"William III" Game Piece
"William III" Game Piece
17th century German Wood Gaming Piece- Draught or Checker.
This gaming piece is made of turned and steamed fruitwood. Images were pressed onto the heated wood with a steel die in a similar process to minting medals. It would have been one of many used to play on an elaborate game board for backgammon, draughts and other dice games.
Commonly, images range from European nobles and rulers to pivotal battles in history.
The rarity of this piece lies in its unusual images on both sides - created for an audience of wealthy intellectuals understanding its unique symbolism.

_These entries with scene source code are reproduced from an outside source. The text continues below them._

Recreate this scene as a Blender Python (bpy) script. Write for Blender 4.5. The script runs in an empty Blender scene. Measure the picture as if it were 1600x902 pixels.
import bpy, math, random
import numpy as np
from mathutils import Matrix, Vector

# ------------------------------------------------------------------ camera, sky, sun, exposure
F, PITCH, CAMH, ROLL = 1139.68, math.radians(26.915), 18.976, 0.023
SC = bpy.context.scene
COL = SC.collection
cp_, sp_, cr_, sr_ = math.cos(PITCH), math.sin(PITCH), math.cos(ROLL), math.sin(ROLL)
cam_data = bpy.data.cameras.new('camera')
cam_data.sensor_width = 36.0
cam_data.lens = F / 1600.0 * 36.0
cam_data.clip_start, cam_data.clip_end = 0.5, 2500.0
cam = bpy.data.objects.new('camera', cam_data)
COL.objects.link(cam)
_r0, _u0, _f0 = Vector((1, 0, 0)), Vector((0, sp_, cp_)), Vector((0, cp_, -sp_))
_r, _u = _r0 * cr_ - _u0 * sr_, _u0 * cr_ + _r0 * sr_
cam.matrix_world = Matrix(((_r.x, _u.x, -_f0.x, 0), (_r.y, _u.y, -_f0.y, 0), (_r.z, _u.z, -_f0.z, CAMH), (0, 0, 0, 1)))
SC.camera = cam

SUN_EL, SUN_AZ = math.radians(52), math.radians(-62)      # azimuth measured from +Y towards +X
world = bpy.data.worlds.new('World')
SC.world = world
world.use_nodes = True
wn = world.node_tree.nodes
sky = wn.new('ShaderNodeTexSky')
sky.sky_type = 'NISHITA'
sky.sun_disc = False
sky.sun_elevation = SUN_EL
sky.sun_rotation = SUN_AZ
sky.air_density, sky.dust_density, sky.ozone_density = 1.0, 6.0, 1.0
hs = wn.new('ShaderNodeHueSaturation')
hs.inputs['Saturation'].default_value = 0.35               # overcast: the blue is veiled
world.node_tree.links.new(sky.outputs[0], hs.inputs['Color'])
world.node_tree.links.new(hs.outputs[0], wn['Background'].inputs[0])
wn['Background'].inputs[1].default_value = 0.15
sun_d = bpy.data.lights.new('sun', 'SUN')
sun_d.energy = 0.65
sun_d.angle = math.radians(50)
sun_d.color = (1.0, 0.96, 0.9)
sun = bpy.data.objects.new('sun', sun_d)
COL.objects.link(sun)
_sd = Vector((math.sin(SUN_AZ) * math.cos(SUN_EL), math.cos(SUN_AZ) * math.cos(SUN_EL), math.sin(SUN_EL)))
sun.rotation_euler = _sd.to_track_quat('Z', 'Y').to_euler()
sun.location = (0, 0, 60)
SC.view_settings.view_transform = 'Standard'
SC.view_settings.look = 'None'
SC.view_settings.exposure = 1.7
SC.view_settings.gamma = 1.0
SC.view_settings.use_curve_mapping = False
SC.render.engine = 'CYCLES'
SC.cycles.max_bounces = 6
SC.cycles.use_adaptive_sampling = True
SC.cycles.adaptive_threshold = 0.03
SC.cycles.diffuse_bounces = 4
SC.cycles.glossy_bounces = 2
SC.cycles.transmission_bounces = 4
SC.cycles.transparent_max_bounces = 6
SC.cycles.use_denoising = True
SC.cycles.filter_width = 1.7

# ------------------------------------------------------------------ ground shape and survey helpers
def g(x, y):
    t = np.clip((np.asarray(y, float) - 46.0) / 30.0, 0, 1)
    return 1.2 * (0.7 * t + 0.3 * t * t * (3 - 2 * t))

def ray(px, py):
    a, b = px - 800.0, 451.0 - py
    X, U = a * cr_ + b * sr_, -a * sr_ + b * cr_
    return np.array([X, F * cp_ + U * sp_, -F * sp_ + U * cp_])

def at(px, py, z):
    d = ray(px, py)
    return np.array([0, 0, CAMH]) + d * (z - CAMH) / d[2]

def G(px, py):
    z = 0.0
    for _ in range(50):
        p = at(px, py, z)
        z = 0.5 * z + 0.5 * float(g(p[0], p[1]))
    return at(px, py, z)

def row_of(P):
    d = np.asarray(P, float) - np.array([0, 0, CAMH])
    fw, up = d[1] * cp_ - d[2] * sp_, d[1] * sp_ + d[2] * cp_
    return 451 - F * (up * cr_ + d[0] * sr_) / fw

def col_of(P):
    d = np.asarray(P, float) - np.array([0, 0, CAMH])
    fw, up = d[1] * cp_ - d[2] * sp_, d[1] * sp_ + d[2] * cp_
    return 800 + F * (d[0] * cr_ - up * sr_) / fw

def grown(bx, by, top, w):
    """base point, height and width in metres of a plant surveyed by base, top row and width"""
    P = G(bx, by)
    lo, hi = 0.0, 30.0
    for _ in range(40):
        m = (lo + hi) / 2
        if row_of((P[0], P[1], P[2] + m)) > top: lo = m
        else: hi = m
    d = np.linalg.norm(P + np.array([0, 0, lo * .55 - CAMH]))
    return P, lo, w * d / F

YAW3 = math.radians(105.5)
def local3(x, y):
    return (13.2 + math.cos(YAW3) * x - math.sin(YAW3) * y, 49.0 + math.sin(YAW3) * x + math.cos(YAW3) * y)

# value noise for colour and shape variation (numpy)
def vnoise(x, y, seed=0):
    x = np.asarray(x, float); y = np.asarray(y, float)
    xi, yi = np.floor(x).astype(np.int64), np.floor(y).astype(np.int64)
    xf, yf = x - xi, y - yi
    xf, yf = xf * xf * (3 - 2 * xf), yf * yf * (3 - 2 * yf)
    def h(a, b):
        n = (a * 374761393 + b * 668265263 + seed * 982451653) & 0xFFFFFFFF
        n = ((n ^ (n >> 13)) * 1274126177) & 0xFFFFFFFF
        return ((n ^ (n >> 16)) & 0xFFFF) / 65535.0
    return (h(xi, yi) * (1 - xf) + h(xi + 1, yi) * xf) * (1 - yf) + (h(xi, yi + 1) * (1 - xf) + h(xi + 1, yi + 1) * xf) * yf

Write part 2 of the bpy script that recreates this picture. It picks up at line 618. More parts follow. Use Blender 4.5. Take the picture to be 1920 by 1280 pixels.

The first shows a man turning a grindstone to which another is applying the large nose of a third. A small boy urinates on the stone as a fourth man admires himself in a mirror. The legend in Latin “NASONIS MALE VASATI I(P)OENA” (Punishment for a big-nosed man, badly equipped). This is a mockery of William III of England(1650-1702) being held “to the grindstone”. An image appealing to his detractors in Holland and Catholic Jacobite sympathizers.
The other side shows a doctor visiting the bedside of an ailing woman. He is checking her pulse and examining a glass of her “water” while Cupid prepares his bow in the background. The legend above: “VVLVA DOLET VRINA DOCET” (Urine teaches us the pains of the vulva(matrix or womb)). This was common “theater” in Dutch 17th c. genre painting, best represented in a series by Jan Steen (1626-1679) of the doctor as “quack” examining an ailing maiden’s “water” to reveal her true malady of love. To the right of the doctor’s foot, an embossed MB for German sculptor and medalist MartinBrunner(Nuremburg, 1659-1725).